EXERCISE INPUT:

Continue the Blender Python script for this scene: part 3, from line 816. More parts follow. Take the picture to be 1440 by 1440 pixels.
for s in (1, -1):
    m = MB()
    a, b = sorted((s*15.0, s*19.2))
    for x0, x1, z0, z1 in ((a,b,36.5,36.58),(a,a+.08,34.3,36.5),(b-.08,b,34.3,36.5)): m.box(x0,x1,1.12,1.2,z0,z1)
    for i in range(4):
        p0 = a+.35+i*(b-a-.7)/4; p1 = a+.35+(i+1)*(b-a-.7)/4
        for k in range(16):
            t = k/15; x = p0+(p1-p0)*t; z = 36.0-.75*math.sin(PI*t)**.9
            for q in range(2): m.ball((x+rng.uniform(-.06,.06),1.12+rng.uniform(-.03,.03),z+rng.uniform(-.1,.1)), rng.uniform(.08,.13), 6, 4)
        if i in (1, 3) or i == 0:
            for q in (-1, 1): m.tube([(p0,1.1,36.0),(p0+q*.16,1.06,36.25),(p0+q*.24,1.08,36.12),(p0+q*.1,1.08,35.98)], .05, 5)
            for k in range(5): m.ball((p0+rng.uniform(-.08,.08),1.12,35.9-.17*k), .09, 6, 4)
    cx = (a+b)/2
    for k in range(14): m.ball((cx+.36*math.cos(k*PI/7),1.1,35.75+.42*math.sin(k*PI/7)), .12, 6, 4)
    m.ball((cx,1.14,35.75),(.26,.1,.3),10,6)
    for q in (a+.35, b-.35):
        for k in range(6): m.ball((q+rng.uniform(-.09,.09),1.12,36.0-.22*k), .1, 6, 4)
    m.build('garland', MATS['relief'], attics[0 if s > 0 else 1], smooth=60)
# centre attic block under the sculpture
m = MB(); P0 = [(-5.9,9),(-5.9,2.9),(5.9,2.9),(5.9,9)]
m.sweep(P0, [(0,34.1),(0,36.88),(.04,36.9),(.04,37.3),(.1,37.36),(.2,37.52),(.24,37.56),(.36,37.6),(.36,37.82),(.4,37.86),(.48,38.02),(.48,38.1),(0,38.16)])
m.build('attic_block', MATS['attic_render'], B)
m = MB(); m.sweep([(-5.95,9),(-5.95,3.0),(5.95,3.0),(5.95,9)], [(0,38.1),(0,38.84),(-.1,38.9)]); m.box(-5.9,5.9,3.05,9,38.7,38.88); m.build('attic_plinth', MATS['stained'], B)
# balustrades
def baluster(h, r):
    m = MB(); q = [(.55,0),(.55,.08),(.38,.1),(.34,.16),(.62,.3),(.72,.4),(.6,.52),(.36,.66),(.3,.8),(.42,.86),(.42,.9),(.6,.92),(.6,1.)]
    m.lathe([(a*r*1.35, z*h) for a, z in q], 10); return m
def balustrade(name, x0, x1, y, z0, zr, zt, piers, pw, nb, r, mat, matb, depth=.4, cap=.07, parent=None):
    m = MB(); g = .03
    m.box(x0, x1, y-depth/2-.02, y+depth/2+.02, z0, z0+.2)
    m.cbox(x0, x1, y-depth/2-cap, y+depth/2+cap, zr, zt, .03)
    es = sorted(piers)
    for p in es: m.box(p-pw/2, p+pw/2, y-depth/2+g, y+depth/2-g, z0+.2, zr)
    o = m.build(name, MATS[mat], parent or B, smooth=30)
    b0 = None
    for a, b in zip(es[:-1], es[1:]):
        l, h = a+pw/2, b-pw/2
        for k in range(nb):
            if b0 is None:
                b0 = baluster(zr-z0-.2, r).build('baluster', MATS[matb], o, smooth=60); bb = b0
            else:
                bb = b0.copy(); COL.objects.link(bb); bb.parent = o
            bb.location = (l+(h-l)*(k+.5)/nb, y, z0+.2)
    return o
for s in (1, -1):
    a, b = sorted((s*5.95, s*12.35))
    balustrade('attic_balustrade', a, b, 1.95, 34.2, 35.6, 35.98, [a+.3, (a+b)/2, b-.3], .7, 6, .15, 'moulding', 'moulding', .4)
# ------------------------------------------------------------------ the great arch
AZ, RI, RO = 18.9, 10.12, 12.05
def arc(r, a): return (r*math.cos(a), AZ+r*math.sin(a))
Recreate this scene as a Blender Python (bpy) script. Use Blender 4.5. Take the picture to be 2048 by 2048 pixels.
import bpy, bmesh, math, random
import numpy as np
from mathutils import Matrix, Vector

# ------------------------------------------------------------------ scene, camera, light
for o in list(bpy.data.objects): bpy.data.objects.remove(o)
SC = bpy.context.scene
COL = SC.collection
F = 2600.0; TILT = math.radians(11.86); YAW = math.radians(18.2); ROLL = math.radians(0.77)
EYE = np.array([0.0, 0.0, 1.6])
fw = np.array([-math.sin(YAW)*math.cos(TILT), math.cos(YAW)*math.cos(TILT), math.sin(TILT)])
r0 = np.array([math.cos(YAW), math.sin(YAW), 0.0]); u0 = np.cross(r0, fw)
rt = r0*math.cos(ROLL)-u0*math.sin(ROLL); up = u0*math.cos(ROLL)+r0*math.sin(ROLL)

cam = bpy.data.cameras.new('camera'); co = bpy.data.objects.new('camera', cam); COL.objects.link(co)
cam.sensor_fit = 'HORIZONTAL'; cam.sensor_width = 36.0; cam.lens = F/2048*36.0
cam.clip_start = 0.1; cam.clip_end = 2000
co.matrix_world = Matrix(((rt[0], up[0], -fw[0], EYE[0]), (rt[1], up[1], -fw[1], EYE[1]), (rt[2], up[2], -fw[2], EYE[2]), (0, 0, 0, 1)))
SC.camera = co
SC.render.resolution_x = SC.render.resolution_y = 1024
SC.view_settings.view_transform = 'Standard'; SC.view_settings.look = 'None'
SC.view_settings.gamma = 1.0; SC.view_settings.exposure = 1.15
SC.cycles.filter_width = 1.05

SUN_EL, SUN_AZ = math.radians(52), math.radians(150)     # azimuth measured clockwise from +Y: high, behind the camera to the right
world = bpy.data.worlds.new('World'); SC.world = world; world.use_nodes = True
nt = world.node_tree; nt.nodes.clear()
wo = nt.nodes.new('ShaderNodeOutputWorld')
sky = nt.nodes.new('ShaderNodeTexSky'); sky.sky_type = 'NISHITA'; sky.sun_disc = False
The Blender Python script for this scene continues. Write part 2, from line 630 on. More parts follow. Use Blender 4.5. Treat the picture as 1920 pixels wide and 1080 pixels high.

EXERCISE OBJECTIVE: Transcribe each record exactly. Leave nothing out.

THE RESPONSE:
Continue the Blender Python script for this scene: part 3, from line 816. More parts follow. Take the picture to be 1440 by 1440 pixels.
for s in (1, -1):
    m = MB()
    a, b = sorted((s*15.0, s*19.2))
    for x0, x1, z0, z1 in ((a,b,36.5,36.58),(a,a+.08,34.3,36.5),(b-.08,b,34.3,36.5)): m.box(x0,x1,1.12,1.2,z0,z1)
    for i in range(4):
        p0 = a+.35+i*(b-a-.7)/4; p1 = a+.35+(i+1)*(b-a-.7)/4
        for k in range(16):
            t = k/15; x = p0+(p1-p0)*t; z = 36.0-.75*math.sin(PI*t)**.9
            for q in range(2): m.ball((x+rng.uniform(-.06,.06),1.12+rng.uniform(-.03,.03),z+rng.uniform(-.1,.1)), rng.uniform(.08,.13), 6, 4)
        if i in (1, 3) or i == 0:
            for q in (-1, 1): m.tube([(p0,1.1,36.0),(p0+q*.16,1.06,36.25),(p0+q*.24,1.08,36.12),(p0+q*.1,1.08,35.98)], .05, 5)
            for k in range(5): m.ball((p0+rng.uniform(-.08,.08),1.12,35.9-.17*k), .09, 6, 4)
    cx = (a+b)/2
    for k in range(14): m.ball((cx+.36*math.cos(k*PI/7),1.1,35.75+.42*math.sin(k*PI/7)), .12, 6, 4)
    m.ball((cx,1.14,35.75),(.26,.1,.3),10,6)
    for q in (a+.35, b-.35):
        for k in range(6): m.ball((q+rng.uniform(-.09,.09),1.12,36.0-.22*k), .1, 6, 4)
    m.build('garland', MATS['relief'], attics[0 if s > 0 else 1], smooth=60)
# centre attic block under the sculpture
m = MB(); P0 = [(-5.9,9),(-5.9,2.9),(5.9,2.9),(5.9,9)]
m.sweep(P0, [(0,34.1),(0,36.88),(.04,36.9),(.04,37.3),(.1,37.36),(.2,37.52),(.24,37.56),(.36,37.6),(.36,37.82),(.4,37.86),(.48,38.02),(.48,38.1),(0,38.16)])
m.build('attic_block', MATS['attic_render'], B)
m = MB(); m.sweep([(-5.95,9),(-5.95,3.0),(5.95,3.0),(5.95,9)], [(0,38.1),(0,38.84),(-.1,38.9)]); m.box(-5.9,5.9,3.05,9,38.7,38.88); m.build('attic_plinth', MATS['stained'], B)
# balustrades
def baluster(h, r):
    m = MB(); q = [(.55,0),(.55,.08),(.38,.1),(.34,.16),(.62,.3),(.72,.4),(.6,.52),(.36,.66),(.3,.8),(.42,.86),(.42,.9),(.6,.92),(.6,1.)]
    m.lathe([(a*r*1.35, z*h) for a, z in q], 10); return m
def balustrade(name, x0, x1, y, z0, zr, zt, piers, pw, nb, r, mat, matb, depth=.4, cap=.07, parent=None):
    m = MB(); g = .03
    m.box(x0, x1, y-depth/2-.02, y+depth/2+.02, z0, z0+.2)
    m.cbox(x0, x1, y-depth/2-cap, y+depth/2+cap, zr, zt, .03)
    es = sorted(piers)
    for p in es: m.box(p-pw/2, p+pw/2, y-depth/2+g, y+depth/2-g, z0+.2, zr)
    o = m.build(name, MATS[mat], parent or B, smooth=30)
    b0 = None
    for a, b in zip(es[:-1], es[1:]):
        l, h = a+pw/2, b-pw/2
        for k in range(nb):
            if b0 is None:
                b0 = baluster(zr-z0-.2, r).build('baluster', MATS[matb], o, smooth=60); bb = b0
            else:
                bb = b0.copy(); COL.objects.link(bb); bb.parent = o
            bb.location = (l+(h-l)*(k+.5)/nb, y, z0+.2)
    return o
for s in (1, -1):
    a, b = sorted((s*5.95, s*12.35))
    balustrade('attic_balustrade', a, b, 1.95, 34.2, 35.6, 35.98, [a+.3, (a+b)/2, b-.3], .7, 6, .15, 'moulding', 'moulding', .4)
# ------------------------------------------------------------------ the great arch
AZ, RI, RO = 18.9, 10.12, 12.05
def arc(r, a): return (r*math.cos(a), AZ+r*math.sin(a))
Recreate this scene as a Blender Python (bpy) script. Use Blender 4.5. Take the picture to be 2048 by 2048 pixels.
import bpy, bmesh, math, random
import numpy as np
from mathutils import Matrix, Vector

# ------------------------------------------------------------------ scene, camera, light
for o in list(bpy.data.objects): bpy.data.objects.remove(o)
SC = bpy.context.scene
COL = SC.collection
F = 2600.0; TILT = math.radians(11.86); YAW = math.radians(18.2); ROLL = math.radians(0.77)
EYE = np.array([0.0, 0.0, 1.6])
fw = np.array([-math.sin(YAW)*math.cos(TILT), math.cos(YAW)*math.cos(TILT), math.sin(TILT)])
r0 = np.array([math.cos(YAW), math.sin(YAW), 0.0]); u0 = np.cross(r0, fw)
rt = r0*math.cos(ROLL)-u0*math.sin(ROLL); up = u0*math.cos(ROLL)+r0*math.sin(ROLL)

cam = bpy.data.cameras.new('camera'); co = bpy.data.objects.new('camera', cam); COL.objects.link(co)
cam.sensor_fit = 'HORIZONTAL'; cam.sensor_width = 36.0; cam.lens = F/2048*36.0
cam.clip_start = 0.1; cam.clip_end = 2000
co.matrix_world = Matrix(((rt[0], up[0], -fw[0], EYE[0]), (rt[1], up[1], -fw[1], EYE[1]), (rt[2], up[2], -fw[2], EYE[2]), (0, 0, 0, 1)))
SC.camera = co
SC.render.resolution_x = SC.render.resolution_y = 1024
SC.view_settings.view_transform = 'Standard'; SC.view_settings.look = 'None'
SC.view_settings.gamma = 1.0; SC.view_settings.exposure = 1.15
SC.cycles.filter_width = 1.05

SUN_EL, SUN_AZ = math.radians(52), math.radians(150)     # azimuth measured clockwise from +Y: high, behind the camera to the right
world = bpy.data.worlds.new('World'); SC.world = world; world.use_nodes = True
nt = world.node_tree; nt.nodes.clear()
wo = nt.nodes.new('ShaderNodeOutputWorld')
sky = nt.nodes.new('ShaderNodeTexSky'); sky.sky_type = 'NISHITA'; sky.sun_disc = False
The Blender Python script for this scene continues. Write part 2, from line 630 on. More parts follow. Use Blender 4.5. Treat the picture as 1920 pixels wide and 1080 pixels high.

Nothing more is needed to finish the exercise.